►
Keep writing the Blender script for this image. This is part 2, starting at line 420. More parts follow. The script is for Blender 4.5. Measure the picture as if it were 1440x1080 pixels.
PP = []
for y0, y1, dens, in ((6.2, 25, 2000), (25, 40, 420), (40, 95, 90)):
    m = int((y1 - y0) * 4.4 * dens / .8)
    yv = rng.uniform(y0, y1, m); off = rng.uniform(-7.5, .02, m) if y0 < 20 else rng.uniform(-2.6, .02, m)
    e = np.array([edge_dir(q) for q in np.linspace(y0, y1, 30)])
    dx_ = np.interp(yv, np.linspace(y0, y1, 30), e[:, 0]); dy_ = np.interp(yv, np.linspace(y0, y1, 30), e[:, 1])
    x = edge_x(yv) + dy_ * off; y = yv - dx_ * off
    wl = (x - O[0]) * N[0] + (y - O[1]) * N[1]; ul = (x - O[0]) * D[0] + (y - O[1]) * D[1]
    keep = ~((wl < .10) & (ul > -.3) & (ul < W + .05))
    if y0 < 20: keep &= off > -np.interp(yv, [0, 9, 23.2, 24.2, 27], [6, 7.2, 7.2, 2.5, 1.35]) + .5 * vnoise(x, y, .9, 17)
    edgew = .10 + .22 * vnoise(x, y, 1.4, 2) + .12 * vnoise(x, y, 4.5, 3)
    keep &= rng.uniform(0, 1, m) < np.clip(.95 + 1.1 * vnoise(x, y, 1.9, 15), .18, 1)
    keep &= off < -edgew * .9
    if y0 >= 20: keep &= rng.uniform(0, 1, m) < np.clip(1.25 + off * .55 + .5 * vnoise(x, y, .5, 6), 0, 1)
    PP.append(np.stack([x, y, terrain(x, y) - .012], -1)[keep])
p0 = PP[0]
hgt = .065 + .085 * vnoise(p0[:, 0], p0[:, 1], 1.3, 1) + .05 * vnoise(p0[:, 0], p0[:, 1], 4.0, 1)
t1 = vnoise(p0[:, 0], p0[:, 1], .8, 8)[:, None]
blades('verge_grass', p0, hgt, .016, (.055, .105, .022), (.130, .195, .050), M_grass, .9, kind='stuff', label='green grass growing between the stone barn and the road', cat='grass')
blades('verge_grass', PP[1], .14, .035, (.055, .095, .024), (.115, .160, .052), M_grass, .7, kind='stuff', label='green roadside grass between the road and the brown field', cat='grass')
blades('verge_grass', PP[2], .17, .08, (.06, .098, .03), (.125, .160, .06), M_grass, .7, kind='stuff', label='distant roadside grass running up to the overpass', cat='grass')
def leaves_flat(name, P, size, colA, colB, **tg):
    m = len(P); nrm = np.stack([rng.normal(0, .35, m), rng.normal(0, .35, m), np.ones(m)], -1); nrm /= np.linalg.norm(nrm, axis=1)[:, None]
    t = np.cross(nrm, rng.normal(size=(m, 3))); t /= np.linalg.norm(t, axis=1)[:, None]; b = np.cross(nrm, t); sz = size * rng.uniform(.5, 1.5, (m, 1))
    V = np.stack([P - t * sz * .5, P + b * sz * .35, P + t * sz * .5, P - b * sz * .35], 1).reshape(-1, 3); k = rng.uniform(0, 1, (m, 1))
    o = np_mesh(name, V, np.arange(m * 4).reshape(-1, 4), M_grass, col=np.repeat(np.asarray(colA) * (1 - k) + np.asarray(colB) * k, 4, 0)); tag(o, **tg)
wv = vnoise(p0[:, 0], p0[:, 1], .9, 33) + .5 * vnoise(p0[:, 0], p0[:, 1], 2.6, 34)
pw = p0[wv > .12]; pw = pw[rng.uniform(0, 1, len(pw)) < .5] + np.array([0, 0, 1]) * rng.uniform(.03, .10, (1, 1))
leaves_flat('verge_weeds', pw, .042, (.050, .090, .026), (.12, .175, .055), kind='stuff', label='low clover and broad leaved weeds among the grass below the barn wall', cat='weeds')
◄
## What is being asked
Write out the listing once more, matching it exactly.

## Reply
Keep writing the Blender script for this image. This is part 2, starting at line 420. More parts follow. The script is for Blender 4.5. Measure the picture as if it were 1440x1080 pixels.
PP = []
for y0, y1, dens, in ((6.2, 25, 2000), (25, 40, 420), (40, 95, 90)):
    m = int((y1 - y0) * 4.4 * dens / .8)
    yv = rng.uniform(y0, y1, m); off = rng.uniform(-7.5, .02, m) if y0 < 20 else rng.uniform(-2.6, .02, m)
    e = np.array([edge_dir(q) for q in np.linspace(y0, y1, 30)])
    dx_ = np.interp(yv, np.linspace(y0, y1, 30), e[:, 0]); dy_ = np.interp(yv, np.linspace(y0, y1, 30), e[:, 1])
    x = edge_x(yv) + dy_ * off; y = yv - dx_ * off
    wl = (x - O[0]) * N[0] + (y - O[1]) * N[1]; ul = (x - O[0]) * D[0] + (y - O[1]) * D[1]
    keep = ~((wl < .10) & (ul > -.3) & (ul < W + .05))
    if y0 < 20: keep &= off > -np.interp(yv, [0, 9, 23.2, 24.2, 27], [6, 7.2, 7.2, 2.5, 1.35]) + .5 * vnoise(x, y, .9, 17)
    edgew = .10 + .22 * vnoise(x, y, 1.4, 2) + .12 * vnoise(x, y, 4.5, 3)
    keep &= rng.uniform(0, 1, m) < np.clip(.95 + 1.1 * vnoise(x, y, 1.9, 15), .18, 1)
    keep &= off < -edgew * .9
    if y0 >= 20: keep &= rng.uniform(0, 1, m) < np.clip(1.25 + off * .55 + .5 * vnoise(x, y, .5, 6), 0, 1)
    PP.append(np.stack([x, y, terrain(x, y) - .012], -1)[keep])
p0 = PP[0]
hgt = .065 + .085 * vnoise(p0[:, 0], p0[:, 1], 1.3, 1) + .05 * vnoise(p0[:, 0], p0[:, 1], 4.0, 1)
t1 = vnoise(p0[:, 0], p0[:, 1], .8, 8)[:, None]
blades('verge_grass', p0, hgt, .016, (.055, .105, .022), (.130, .195, .050), M_grass, .9, kind='stuff', label='green grass growing between the stone barn and the road', cat='grass')
blades('verge_grass', PP[1], .14, .035, (.055, .095, .024), (.115, .160, .052), M_grass, .7, kind='stuff', label='green roadside grass between the road and the brown field', cat='grass')
blades('verge_grass', PP[2], .17, .08, (.06, .098, .03), (.125, .160, .06), M_grass, .7, kind='stuff', label='distant roadside grass running up to the overpass', cat='grass')
def leaves_flat(name, P, size, colA, colB, **tg):
    m = len(P); nrm = np.stack([rng.normal(0, .35, m), rng.normal(0, .35, m), np.ones(m)], -1); nrm /= np.linalg.norm(nrm, axis=1)[:, None]
    t = np.cross(nrm, rng.normal(size=(m, 3))); t /= np.linalg.norm(t, axis=1)[:, None]; b = np.cross(nrm, t); sz = size * rng.uniform(.5, 1.5, (m, 1))
    V = np.stack([P - t * sz * .5, P + b * sz * .35, P + t * sz * .5, P - b * sz * .35], 1).reshape(-1, 3); k = rng.uniform(0, 1, (m, 1))
    o = np_mesh(name, V, np.arange(m * 4).reshape(-1, 4), M_grass, col=np.repeat(np.asarray(colA) * (1 - k) + np.asarray(colB) * k, 4, 0)); tag(o, **tg)
wv = vnoise(p0[:, 0], p0[:, 1], .9, 33) + .5 * vnoise(p0[:, 0], p0[:, 1], 2.6, 34)
pw = p0[wv > .12]; pw = pw[rng.uniform(0, 1, len(pw)) < .5] + np.array([0, 0, 1]) * rng.uniform(.03, .10, (1, 1))
leaves_flat('verge_weeds', pw, .042, (.050, .090, .026), (.12, .175, .055), kind='stuff', label='low clover and broad leaved weeds among the grass below the barn wall', cat='weeds')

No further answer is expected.